• [Set problem]:
Everything in the listing should be restated word for word.

• [Stored data]:
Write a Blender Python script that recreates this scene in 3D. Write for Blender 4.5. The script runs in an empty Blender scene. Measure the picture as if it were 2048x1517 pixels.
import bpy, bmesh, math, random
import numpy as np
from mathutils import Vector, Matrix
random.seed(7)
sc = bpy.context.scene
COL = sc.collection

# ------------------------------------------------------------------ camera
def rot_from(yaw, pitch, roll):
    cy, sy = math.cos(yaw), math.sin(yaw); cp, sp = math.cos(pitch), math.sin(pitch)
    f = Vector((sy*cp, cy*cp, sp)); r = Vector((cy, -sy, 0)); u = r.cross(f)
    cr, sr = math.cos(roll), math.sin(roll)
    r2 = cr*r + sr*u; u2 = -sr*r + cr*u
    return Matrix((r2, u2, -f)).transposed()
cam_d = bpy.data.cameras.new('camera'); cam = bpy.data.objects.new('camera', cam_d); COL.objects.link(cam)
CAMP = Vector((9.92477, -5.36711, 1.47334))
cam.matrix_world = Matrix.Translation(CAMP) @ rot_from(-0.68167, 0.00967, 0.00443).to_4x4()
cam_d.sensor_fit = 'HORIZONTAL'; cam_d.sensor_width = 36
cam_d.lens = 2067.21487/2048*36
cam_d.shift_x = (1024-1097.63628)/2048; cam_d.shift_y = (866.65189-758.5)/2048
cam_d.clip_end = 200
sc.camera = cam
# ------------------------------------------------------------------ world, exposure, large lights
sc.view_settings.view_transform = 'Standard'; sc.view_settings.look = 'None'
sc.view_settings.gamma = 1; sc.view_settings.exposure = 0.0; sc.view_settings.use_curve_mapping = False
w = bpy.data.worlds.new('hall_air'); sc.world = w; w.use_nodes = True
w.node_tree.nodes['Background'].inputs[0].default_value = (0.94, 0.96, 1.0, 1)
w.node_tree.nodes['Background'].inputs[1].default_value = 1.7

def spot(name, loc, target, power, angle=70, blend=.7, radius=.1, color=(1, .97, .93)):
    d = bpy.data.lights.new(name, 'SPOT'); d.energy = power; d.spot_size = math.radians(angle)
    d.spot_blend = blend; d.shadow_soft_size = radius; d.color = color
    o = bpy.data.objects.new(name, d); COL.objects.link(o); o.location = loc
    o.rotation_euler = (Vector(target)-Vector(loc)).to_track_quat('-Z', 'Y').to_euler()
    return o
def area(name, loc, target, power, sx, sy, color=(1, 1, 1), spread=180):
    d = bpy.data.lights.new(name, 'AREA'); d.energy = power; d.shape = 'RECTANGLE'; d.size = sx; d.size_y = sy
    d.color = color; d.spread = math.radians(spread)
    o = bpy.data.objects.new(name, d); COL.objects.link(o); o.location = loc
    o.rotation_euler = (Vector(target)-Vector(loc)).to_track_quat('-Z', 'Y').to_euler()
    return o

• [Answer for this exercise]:
Write a Blender Python script that recreates this scene in 3D. Write for Blender 4.5. The script runs in an empty Blender scene. Measure the picture as if it were 2048x1517 pixels.
import bpy, bmesh, math, random
import numpy as np
from mathutils import Vector, Matrix
random.seed(7)
sc = bpy.context.scene
COL = sc.collection

# ------------------------------------------------------------------ camera
def rot_from(yaw, pitch, roll):
    cy, sy = math.cos(yaw), math.sin(yaw); cp, sp = math.cos(pitch), math.sin(pitch)
    f = Vector((sy*cp, cy*cp, sp)); r = Vector((cy, -sy, 0)); u = r.cross(f)
    cr, sr = math.cos(roll), math.sin(roll)
    r2 = cr*r + sr*u; u2 = -sr*r + cr*u
    return Matrix((r2, u2, -f)).transposed()
cam_d = bpy.data.cameras.new('camera'); cam = bpy.data.objects.new('camera', cam_d); COL.objects.link(cam)
CAMP = Vector((9.92477, -5.36711, 1.47334))
cam.matrix_world = Matrix.Translation(CAMP) @ rot_from(-0.68167, 0.00967, 0.00443).to_4x4()
cam_d.sensor_fit = 'HORIZONTAL'; cam_d.sensor_width = 36
cam_d.lens = 2067.21487/2048*36
cam_d.shift_x = (1024-1097.63628)/2048; cam_d.shift_y = (866.65189-758.5)/2048
cam_d.clip_end = 200
sc.camera = cam
# ------------------------------------------------------------------ world, exposure, large lights
sc.view_settings.view_transform = 'Standard'; sc.view_settings.look = 'None'
sc.view_settings.gamma = 1; sc.view_settings.exposure = 0.0; sc.view_settings.use_curve_mapping = False
w = bpy.data.worlds.new('hall_air'); sc.world = w; w.use_nodes = True
w.node_tree.nodes['Background'].inputs[0].default_value = (0.94, 0.96, 1.0, 1)
w.node_tree.nodes['Background'].inputs[1].default_value = 1.7

def spot(name, loc, target, power, angle=70, blend=.7, radius=.1, color=(1, .97, .93)):
    d = bpy.data.lights.new(name, 'SPOT'); d.energy = power; d.spot_size = math.radians(angle)
    d.spot_blend = blend; d.shadow_soft_size = radius; d.color = color
    o = bpy.data.objects.new(name, d); COL.objects.link(o); o.location = loc
    o.rotation_euler = (Vector(target)-Vector(loc)).to_track_quat('-Z', 'Y').to_euler()
    return o
def area(name, loc, target, power, sx, sy, color=(1, 1, 1), spread=180):
    d = bpy.data.lights.new(name, 'AREA'); d.energy = power; d.shape = 'RECTANGLE'; d.size = sx; d.size_y = sy
    d.color = color; d.spread = math.radians(spread)
    o = bpy.data.objects.new(name, d); COL.objects.link(o); o.location = loc
    o.rotation_euler = (Vector(target)-Vector(loc)).to_track_quat('-Z', 'Y').to_euler()
    return o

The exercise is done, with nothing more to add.